After watching the movie and doing research of my own, I feel embarrassed for not taking the accusations against Fox News’ Roger Ailes and other personalities like Bill O’Reilly more seriously. There are enough women with credible and coherent stories, and in the case of Gretchen Carlson actual recordings, that a certain level of harassment is not only worryingly plausible, but shockingly probable. The film isn't perfect, but it does a credible job at portraying the competing agendas and mindsets at Fox at the time and how easy it was to circle the wagons against perceived enemies. That could work...as long as those within your camp didn't confirm that the accusations were true. I'm so thankful for those willing to do so.


After researching the issue, I wondered, "Why had I not researched this better before?" Ultimately, I think it’s a personal failing not to do my due diligence on the accusations when they happened. However, everything happens in context. None of us have the ability to personally investigate everything. We are all bound to have to trust others. It's easy to trust those who agree with you, it's hard to trust those who don't. As I thought about Just Mercy and Richard Jewell (which I had watched just a day or so prior) it struck me that one of the reasons I so heavily discounted accusations against Fox, was that I had heard enough stories of people abandoning true justice for their own feeling of justice against their perceived enemies that I began to discount them. Deep down, I had learned to distrust the news and those who saw themselves as the policers of Fox News. I had learned that they were interested in seeing their enemies fall: it would feel good ideologically and it would make good financial sense to sell their investigations in papers and news shows. 

I’m deeply worried that the major institutions (government, police, news media, health industry, clergy, etc) that are foundational to a free and healthy society have become so untrustworthy that we are fated to highly polarized fights that are dependent purely on tribal affiliations. We’ve all read, heard, seen, and personally experienced enough situations where authorities have abused their positions, lied, covered up, and taken advantage of those they are meant to serve. I see this reality heavily influencing the discussion of racial politics and police reform in the most current national discussions: news media, social media, random youtube experts, health experts, military generals, congressman, mayors, police...who do we trust to get at the truth?

I don’t have many practical answers in this blog, mostly a reflection on the current state of affairs.
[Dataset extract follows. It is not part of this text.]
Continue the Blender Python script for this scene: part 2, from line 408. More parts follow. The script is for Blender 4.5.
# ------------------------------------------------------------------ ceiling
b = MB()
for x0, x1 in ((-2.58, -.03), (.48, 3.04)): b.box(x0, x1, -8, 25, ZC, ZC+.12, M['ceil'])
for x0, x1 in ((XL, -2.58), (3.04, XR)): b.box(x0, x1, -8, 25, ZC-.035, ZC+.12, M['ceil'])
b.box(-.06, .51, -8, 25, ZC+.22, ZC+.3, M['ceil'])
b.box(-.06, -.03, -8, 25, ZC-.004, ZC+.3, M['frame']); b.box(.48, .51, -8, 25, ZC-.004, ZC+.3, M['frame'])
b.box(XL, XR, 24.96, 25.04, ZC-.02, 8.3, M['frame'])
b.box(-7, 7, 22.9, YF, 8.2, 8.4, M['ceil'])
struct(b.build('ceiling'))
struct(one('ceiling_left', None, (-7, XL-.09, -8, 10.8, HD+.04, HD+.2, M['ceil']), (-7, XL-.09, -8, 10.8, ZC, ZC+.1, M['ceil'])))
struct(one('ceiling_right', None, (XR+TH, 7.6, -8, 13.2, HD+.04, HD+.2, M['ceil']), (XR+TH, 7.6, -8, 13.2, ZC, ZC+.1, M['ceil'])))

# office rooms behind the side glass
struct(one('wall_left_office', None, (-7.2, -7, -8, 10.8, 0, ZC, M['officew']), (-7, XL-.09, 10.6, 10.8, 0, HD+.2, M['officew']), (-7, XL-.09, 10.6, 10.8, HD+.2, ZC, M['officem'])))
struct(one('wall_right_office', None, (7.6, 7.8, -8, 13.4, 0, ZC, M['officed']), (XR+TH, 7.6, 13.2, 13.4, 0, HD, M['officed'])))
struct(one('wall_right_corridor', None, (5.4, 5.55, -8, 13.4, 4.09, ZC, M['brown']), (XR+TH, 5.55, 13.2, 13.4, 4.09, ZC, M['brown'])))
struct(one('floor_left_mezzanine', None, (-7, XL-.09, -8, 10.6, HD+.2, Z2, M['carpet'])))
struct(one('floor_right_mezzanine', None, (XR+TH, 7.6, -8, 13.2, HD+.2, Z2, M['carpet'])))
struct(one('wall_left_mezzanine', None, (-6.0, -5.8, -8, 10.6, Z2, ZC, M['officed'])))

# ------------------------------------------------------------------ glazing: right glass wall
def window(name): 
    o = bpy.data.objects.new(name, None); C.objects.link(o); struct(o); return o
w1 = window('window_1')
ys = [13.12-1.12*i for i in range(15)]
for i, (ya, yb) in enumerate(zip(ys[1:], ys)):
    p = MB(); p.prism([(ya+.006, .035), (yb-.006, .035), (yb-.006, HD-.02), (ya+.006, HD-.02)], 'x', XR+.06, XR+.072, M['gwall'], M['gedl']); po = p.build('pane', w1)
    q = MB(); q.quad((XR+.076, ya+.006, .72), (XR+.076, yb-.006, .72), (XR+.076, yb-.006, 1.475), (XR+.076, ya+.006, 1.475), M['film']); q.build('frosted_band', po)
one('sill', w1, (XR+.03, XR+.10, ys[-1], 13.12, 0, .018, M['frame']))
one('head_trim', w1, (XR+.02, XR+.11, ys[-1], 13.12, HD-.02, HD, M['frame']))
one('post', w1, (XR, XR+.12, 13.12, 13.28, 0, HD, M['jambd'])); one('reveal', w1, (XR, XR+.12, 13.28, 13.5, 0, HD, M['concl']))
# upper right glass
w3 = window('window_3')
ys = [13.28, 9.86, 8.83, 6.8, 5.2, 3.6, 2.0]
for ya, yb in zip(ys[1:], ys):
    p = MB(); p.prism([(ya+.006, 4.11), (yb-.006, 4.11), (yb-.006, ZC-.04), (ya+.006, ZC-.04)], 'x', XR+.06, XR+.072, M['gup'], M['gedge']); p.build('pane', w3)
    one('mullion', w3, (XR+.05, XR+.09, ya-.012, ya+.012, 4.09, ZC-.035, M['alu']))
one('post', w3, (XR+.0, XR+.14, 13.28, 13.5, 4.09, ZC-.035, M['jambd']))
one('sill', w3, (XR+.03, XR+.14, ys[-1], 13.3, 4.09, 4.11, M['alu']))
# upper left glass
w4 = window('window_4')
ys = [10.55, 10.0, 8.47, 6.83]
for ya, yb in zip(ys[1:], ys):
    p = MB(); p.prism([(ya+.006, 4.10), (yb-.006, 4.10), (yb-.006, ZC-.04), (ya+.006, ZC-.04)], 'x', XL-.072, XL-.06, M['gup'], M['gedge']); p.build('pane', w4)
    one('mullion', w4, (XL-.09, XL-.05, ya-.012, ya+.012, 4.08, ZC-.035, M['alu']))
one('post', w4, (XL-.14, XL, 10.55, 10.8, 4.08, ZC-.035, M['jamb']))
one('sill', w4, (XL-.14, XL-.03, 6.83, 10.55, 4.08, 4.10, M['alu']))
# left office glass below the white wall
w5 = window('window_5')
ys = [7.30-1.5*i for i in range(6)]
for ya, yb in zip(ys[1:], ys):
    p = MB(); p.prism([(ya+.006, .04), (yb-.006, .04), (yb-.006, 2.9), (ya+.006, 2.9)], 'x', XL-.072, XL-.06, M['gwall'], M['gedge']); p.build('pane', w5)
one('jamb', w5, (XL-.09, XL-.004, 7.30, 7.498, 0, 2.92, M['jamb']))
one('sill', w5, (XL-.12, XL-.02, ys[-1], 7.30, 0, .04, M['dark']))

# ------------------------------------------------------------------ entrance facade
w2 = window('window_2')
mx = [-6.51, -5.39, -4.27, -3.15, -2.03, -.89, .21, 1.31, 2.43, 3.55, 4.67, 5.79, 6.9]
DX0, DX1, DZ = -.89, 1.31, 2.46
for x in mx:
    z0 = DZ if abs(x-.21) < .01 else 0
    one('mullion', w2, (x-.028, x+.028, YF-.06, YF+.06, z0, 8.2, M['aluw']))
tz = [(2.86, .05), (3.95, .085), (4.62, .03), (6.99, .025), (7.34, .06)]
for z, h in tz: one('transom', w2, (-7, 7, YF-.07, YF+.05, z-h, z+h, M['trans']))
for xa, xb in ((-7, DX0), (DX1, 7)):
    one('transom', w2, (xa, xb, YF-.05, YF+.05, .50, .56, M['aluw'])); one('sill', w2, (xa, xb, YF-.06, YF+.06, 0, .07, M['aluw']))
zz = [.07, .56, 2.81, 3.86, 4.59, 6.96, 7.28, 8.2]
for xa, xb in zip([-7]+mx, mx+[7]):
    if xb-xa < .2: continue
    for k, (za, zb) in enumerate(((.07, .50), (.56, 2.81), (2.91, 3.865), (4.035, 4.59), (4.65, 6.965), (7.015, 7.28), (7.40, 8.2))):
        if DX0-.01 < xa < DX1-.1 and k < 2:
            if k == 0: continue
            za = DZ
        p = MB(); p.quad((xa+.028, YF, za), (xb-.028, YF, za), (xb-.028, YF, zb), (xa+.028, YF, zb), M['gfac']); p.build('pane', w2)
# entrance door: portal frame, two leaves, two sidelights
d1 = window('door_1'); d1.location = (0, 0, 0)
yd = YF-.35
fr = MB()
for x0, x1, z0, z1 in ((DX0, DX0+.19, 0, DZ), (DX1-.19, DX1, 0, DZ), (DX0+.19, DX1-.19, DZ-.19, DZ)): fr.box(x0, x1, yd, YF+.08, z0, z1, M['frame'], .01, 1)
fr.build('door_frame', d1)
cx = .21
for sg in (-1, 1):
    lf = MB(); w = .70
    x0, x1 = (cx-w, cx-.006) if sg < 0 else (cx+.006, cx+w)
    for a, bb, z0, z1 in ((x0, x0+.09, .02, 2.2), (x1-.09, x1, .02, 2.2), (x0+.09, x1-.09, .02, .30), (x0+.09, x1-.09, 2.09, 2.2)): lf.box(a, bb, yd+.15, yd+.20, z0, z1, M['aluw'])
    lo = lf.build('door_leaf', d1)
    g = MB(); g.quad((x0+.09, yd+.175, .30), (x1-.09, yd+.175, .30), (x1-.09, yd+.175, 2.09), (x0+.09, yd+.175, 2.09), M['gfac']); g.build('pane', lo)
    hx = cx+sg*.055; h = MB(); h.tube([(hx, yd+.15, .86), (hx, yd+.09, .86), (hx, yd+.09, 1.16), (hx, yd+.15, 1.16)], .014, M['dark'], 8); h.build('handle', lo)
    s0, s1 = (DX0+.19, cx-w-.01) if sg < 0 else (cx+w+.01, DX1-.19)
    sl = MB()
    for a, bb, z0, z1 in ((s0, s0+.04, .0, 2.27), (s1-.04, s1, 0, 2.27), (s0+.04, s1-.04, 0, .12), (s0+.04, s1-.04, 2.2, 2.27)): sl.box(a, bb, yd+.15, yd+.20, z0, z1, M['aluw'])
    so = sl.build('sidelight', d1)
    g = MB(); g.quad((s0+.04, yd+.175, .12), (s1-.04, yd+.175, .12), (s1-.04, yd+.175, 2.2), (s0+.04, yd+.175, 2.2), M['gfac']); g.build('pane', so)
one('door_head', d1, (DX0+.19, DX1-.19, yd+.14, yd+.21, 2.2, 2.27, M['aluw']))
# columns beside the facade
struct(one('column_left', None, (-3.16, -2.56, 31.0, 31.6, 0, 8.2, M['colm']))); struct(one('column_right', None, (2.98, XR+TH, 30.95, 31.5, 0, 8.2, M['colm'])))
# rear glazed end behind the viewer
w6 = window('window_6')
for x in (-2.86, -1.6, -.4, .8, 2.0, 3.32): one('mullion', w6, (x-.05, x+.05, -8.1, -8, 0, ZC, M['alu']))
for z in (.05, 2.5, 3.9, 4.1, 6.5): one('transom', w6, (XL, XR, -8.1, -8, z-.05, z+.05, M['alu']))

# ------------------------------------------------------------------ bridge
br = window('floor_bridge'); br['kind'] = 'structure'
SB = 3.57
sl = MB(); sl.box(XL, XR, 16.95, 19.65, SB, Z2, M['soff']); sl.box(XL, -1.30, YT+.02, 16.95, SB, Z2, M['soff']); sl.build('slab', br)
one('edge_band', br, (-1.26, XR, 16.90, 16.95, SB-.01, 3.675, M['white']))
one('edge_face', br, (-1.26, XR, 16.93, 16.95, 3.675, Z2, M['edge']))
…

It seems to be that on nearly every level – policing as seen in Just Mercy, reporting as seen in Richard Jewell, and our own prejudices as seen in my pre-judgment of Bombshell – the abandonment of the search for true justice (who really committed the murder, who really committed the bombing, did Ailes and others really harass?) and substituting a narrower justice that feels right to them has been a contributing factor to our sad current state. Trust is difficult to gain and easy to lose. It strikes me that we all need a greater commitment to true justice – even if it hurts our current standing, calls for more patience, calls for more listening, calls for un-comfortableness on our part. A commitment to a healthy (not absolute, not knee-jerk) distrust of even our own tribal authorities and even ourselves, is necessary to overcome this propensity to narrow justice that makes us feel good.

Perhaps the best single lesson for me from this trio of films for today’s current political environment is really a question I should ask myself constantly: Is this true justice for all or just justice for you? I wish the authorities in Just Mercy, the reporters in Richard Jewell, and myself listening to the charges in Bombshell, had truly asked the question and committed to following its outcome with patience and diligence. I wish we could all do a better job of this in our current political discussions. It won't be perfect, it never is, but perhaps we can earn a bit of that trust back if we do.